Lars Boje pulled off a difficult balancing act
Lars Boje is one of the politicians who has broken through in this campaign and looks poised to enter Parliament with Borgernes Parti (BP). He has made the rounds in several parties himself, is hard-line on immigration and anti-climate – but the moment people really listen is when he says something else entirely. When, in a debate about gasoline taxes, he says that beyond wanting to get rid of those taxes altogether, he sees challenges in completely different places: in the development of AI, which is already changing our lives and will do so even more dramatically in the future.

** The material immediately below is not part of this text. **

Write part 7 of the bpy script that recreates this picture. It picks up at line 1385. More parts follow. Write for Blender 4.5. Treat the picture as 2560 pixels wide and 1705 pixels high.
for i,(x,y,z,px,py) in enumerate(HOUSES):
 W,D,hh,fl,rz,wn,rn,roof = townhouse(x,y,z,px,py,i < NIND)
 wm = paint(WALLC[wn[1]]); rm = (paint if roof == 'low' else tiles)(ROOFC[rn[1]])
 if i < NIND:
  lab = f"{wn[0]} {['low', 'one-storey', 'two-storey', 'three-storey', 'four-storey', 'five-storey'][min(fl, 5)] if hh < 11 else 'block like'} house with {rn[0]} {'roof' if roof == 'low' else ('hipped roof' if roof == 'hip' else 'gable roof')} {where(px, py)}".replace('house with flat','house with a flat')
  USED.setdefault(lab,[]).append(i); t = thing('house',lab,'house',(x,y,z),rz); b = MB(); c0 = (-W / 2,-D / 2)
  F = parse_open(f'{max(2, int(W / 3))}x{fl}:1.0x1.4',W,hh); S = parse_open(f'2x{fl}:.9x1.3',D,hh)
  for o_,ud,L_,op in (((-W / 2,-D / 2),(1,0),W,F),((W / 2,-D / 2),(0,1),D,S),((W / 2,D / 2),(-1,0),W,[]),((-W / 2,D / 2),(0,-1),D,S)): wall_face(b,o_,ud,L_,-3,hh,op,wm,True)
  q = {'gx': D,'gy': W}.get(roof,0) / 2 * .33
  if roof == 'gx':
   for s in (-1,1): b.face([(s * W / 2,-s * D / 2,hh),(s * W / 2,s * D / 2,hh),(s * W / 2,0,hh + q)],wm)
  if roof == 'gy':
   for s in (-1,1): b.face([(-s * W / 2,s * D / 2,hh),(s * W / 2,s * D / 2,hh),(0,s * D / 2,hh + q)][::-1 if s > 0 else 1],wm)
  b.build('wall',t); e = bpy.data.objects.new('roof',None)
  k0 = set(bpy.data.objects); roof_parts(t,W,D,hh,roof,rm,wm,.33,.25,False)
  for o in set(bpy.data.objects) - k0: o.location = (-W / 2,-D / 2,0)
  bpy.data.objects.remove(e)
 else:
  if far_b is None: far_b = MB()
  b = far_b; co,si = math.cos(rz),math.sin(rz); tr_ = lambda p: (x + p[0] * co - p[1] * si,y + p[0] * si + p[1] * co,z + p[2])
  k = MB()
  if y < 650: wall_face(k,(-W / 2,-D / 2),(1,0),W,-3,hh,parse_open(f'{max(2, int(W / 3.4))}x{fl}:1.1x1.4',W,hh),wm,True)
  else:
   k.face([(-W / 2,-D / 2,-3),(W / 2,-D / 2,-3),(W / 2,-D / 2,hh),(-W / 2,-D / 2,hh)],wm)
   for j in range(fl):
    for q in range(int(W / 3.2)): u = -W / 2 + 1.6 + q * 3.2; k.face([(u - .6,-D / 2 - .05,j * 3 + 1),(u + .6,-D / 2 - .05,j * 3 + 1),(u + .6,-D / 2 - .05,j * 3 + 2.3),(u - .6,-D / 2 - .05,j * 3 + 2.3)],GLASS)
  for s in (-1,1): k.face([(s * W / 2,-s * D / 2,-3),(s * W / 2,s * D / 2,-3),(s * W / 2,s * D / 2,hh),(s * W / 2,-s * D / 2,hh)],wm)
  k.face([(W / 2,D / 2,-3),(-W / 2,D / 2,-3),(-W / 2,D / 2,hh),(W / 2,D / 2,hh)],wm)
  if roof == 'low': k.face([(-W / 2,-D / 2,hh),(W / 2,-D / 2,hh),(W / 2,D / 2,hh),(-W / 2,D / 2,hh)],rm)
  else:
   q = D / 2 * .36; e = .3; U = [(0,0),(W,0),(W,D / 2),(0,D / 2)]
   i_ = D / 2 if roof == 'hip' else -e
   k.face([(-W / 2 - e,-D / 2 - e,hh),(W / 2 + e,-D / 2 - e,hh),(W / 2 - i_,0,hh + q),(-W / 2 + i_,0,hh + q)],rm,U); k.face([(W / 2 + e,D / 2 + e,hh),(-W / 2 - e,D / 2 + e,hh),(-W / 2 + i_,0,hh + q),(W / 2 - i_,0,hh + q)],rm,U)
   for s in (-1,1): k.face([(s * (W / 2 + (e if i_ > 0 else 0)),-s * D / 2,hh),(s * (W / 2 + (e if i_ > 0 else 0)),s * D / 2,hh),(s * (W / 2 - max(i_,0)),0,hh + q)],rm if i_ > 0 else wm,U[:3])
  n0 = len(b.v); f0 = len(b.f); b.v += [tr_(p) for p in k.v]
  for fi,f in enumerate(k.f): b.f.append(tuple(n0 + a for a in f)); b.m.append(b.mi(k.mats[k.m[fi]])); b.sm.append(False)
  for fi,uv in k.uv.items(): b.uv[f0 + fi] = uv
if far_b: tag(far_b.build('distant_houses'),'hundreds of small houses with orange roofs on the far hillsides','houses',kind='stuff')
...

That made Foreign Minister Lars Løkke Rasmussen nod appreciatively. The nod was directed at the argument — not Lars Boje as a person.
Early in the campaign, he also weighed in on the school debate with wholly new nuances. Because he is a teacher. And in the debate about pigs, he put himself on the pigs’ side — unlike several of his colleagues on the right.

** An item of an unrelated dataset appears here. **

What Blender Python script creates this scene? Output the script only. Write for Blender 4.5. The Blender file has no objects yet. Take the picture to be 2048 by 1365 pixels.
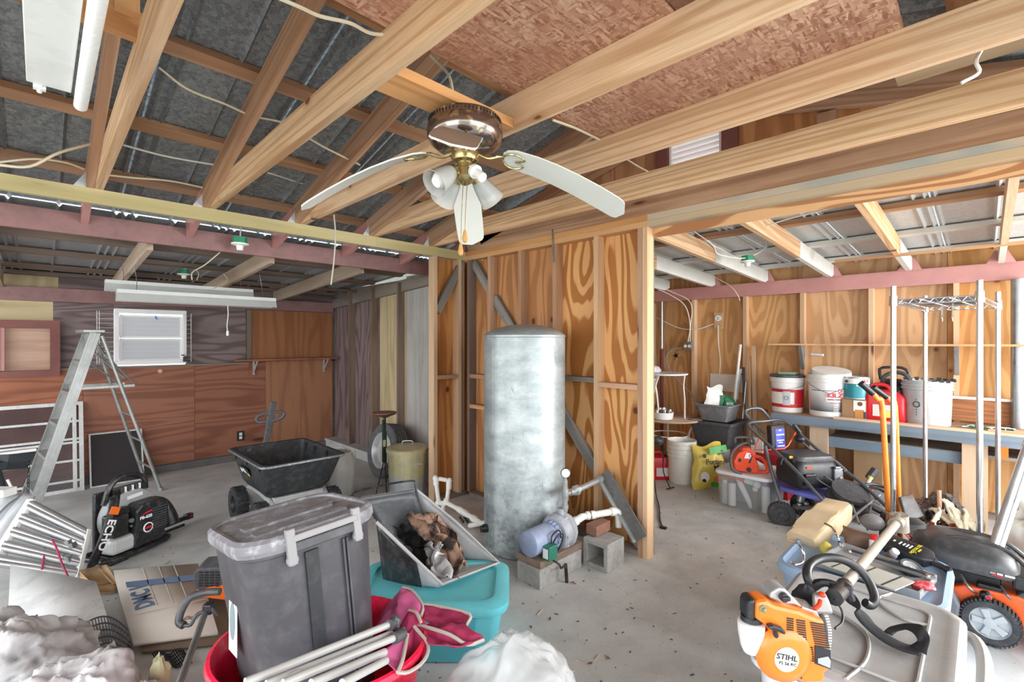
import bpy, math, random
from mathutils import Vector, Matrix, noise as mnoise
R = math.radians
rnd = random.Random(7)
sc = bpy.context.scene
COL = sc.collection

# ------------------------------------------------------------------ camera, world, exposure
CAM_H, FPX = 1.55, 945.0
cam = bpy.data.cameras.new('camera'); cam.sensor_width = 36.0; cam.lens = 36.0 * FPX / 2048.0
cam.clip_start = 0.02; cam.clip_end = 200
camo = bpy.data.objects.new('camera', cam); COL.objects.link(camo)
camo.location = (0, 0, CAM_H); camo.rotation_euler = (R(90), 0, R(-45))
sc.camera = camo
sc.view_settings.view_transform = 'Standard'
try: sc.view_settings.look = 'None'
except Exception: pass
sc.view_settings.gamma = 1.0
sc.view_settings.use_curve_mapping = False
sc.view_settings.exposure = 0.68
wd = bpy.data.worlds.new('overcast_sky'); sc.world = wd; wd.use_nodes = True
wn = wd.node_tree.nodes; bg = wn['Background']
bg.inputs[0].default_value = (0.93, 0.97, 1.0, 1); bg.inputs[1].default_value = 2.3
sc.cycles.use_denoising = True
sc.cycles.max_bounces = 8; sc.cycles.diffuse_bounces = 6; sc.cycles.glossy_bounces = 3
sc.cycles.transmission_bounces = 6; sc.cycles.transparent_max_bounces = 12
sc.cycles.sample_clamp_indirect = 6.0; sc.cycles.caustics_reflective = False; sc.cycles.caustics_refractive = False

def area_lamp(name, loc, target, sx, sy, power, color=(1, 1, 1)):
    l = bpy.data.lights.new(name, 'AREA'); l.shape = 'RECTANGLE'; l.size = sx; l.size_y = sy
    l.energy = power; l.color = color
    o = bpy.data.objects.new(name, l); COL.objects.link(o); o.location = loc
    o.rotation_euler = (Vector(target) - Vector(loc)).to_track_quat('-Z', 'Y').to_euler()
    return o
# area lamps added as fill daylight behind the camera and at the lean-to ends
area_lamp('daylight_fill', (-2.6, 0.6, 1.5), (3.0, 2.4, 1.3), 2.6, 2.0, 34, (1.0, .98, .95))
area_lamp('daylight_fill', (1.0, -2.2, 1.6), (2.0, 3.5, 1.3), 2.8, 2.0, 30, (.96, .98, 1.0))
area_lamp('daylight_fill', (4.6, -2.4, 1.5), (4.6, 3.0, 1.2), 2.2, 1.9, 150, (1.0, 1.0, 1.0))
area_lamp('daylight_fill', (-2.6, 5.2, 1.3), (3.0, 5.4, 1.2), 2.4, 1.7, 26, (.93, .96, 1.0))

# ------------------------------------------------------------------ pixel <-> room helpers (2048 x 1365 photograph)
S2 = math.sqrt(2)
def ray(px, py):
    u = (px - 1024) / FPX; v = (682.5 - py) / FPX
    return Vector(((1 + u) / S2, (1 - u) / S2, v))
def at(px, py, d): return Vector((0, 0, CAM_H)) + ray(px, py) * d
def onZ(px, py, z=0.0):
    r = ray(px, py); return at(px, py, (z - CAM_H) / r.z)
def onX(px, py, x):
    r = ray(px, py); return at(px, py, x / r.x)
def onY(px, py, y):
    r = ray(px, py); return at(px, py, y / r.y)
FW = Vector((1 / S2, 1 / S2, 0)); RT = Vector((1 / S2, -1 / S2, 0)); UP = Vector((0, 0, 1))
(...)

In that way, he added new facets to himself. That is not usually so easy in a campaign.
Rosenkilde cuts through
Alternativet is, in this campaign, the same place it stood in 2022: close to the threshold, and with the possibility to shift the balance. That is why some are already talking about voting tactically – to get Alternativet in, so the left does not waste votes. The same applies on the right, but there, no one is really talking about voting tactically by backing Lars Boje’s Borgernes Parti.
Franciska Rosenkilde is a politician who does not make much of an impression between elections, but she has shown before that she can use the big party-leader debates. She did that again tonight.
It was Alternativet that started the pig debate, but other parties have joined in, and Alternativet therefore has to fight not only to have shaped it, but also to be able to profit from it electorally.
In the duel with Danmarksdemokraterne’s Inger Støjberg, the pig debate comes into sharp focus. They are both out on the flanks, each on their own side. Støjberg on the farmer’s side. Rosenkilde on the pig’s.
The agriculture’s long shadow
Troels Lund has said during the campaign that he is not in the pocket of the agriculture. He isn’t, but Venstre still has close ties to the farming sector, and within Venstre’s own organizations, agriculture still takes up a disproportionate amount of space.
For years Venstre has tried to step out of agriculture’s shadow and into the broader business world, and in the periods when farming has not loomed so large, things have been somewhat easier.
This campaign has been markedly different. Agriculture has loomed large and still does, both when it comes to drinking water and to pig production. It pushes Troels Lund onto the defensive. He, too, wants a pesticide ban, but on a voluntary basis and through a green tripartite deal – as Venstre itself proposed, as Venstre was uneasy about, but which Venstre today defends tooth and nail.
Troels Lund Poulsen is being squeezed from several sides. Danmarksdemokraterne are the fierce defenders of conventional agriculture, while Konservative under Mona Juul have sharpened their green profile, and Liberal Alliance is calling for far wilder nature than the other parties on the right.
In that sea, there are not many life rafts for Venstre and Troels Lund Poulsen.